The Corner

Attribution

In today’s Impromptus, I talk about Bob Ehrlich, the ex-governor of Maryland — specifically, his new book: America: Hope for Change. In the course of my notes, I say something about quotations and attributions.

There is the “false Tocqueville” quote — the one about how America is great because she’s good. There is the bit usually attributed to Burke: “All that is necessary for the triumph of evil is that good men do” you know what: nothing.

I also mention WFB, who was quite relaxed about sayings and clichés and the like. He’d say, “Yeah, Voltaire didn’t say the one about fighting to the death for your right to say it, but gimme a break.” He would also employ such phrases as “gild the lily” — and don’t bother him with the original Shakespeare, which he knew perfectly well.

(“To gild refined gold, to paint the lily, to throw perfume on a violet,” etc. Guy could write, Shakespeare. WFB, too.)

In my notes, I say at some point that Ehrlich’s language reminds me of Reagan’s, in “A Time for Choosing” — the speech he gave late in the 1964 campaign that became simply known as “The Speech.” And here in the Corner, let me say something I don’t say in my column.

For many, many years, I’ve spoken of “the Reagan slogan ‘Peace through Strength.’” I came of age in the Reagan era, and “Peace through Strength” was definitely his slogan, and, more important, his policy. (Sadly, and alarmingly, Republicans have now fallen away from it.

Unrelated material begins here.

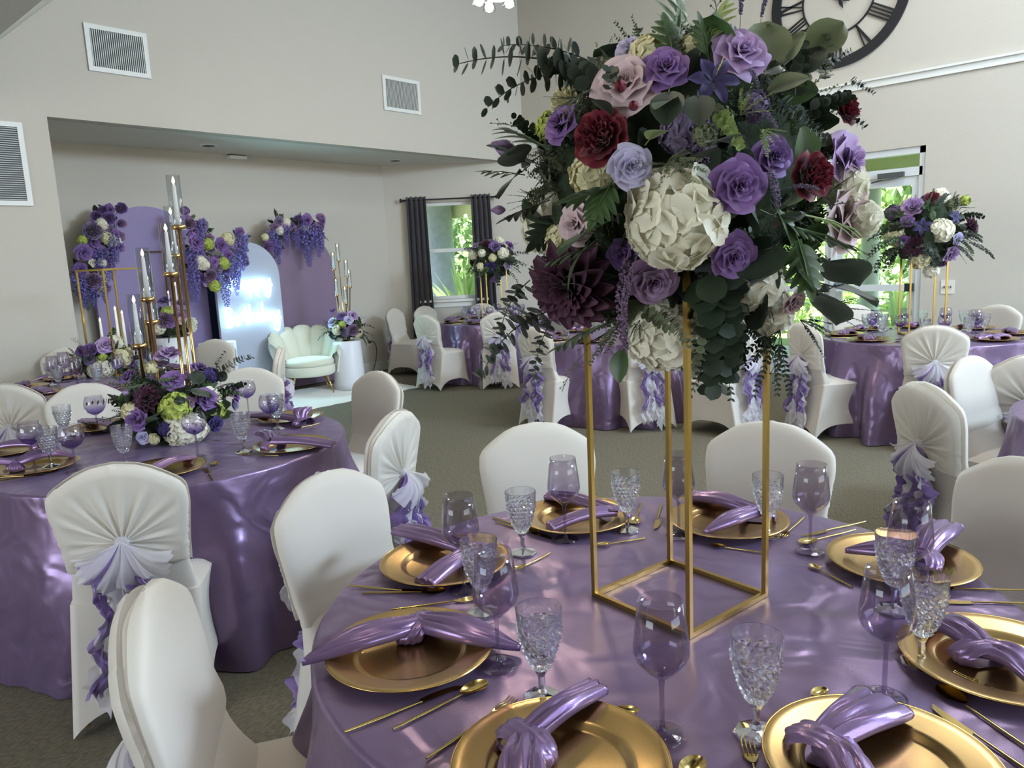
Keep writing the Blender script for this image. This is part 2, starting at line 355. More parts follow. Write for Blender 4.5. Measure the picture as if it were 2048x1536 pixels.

And the Democrats fell away from it in about 1970.)

Re-reading “The Speech” yesterday, I was astonished to see that Reagan used “peace through strength” — specifically saying it was Goldwater’s phrase.

And where did Goldwater get it? From someone else, surely. And that person, in turn . . .

Attribution can be a very tricky thing.

While I have you on the line, let me mention this: In The Speech, Reagan said, “If nothing in life is worth dying for, when did this begin — just in the face of this enemy [Communism]? Or should Moses have told the children of Israel to live in slavery under the pharaohs? Should Christ have refused the cross? Should the patriots at Concord Bridge have thrown down their guns and refused to fire the shot heard ’round the world?”

Nobody talks that way now — nobody in politics, that is. Reagan wouldn’t either (I’m sorry to tell you). Kind of a shame, IMO.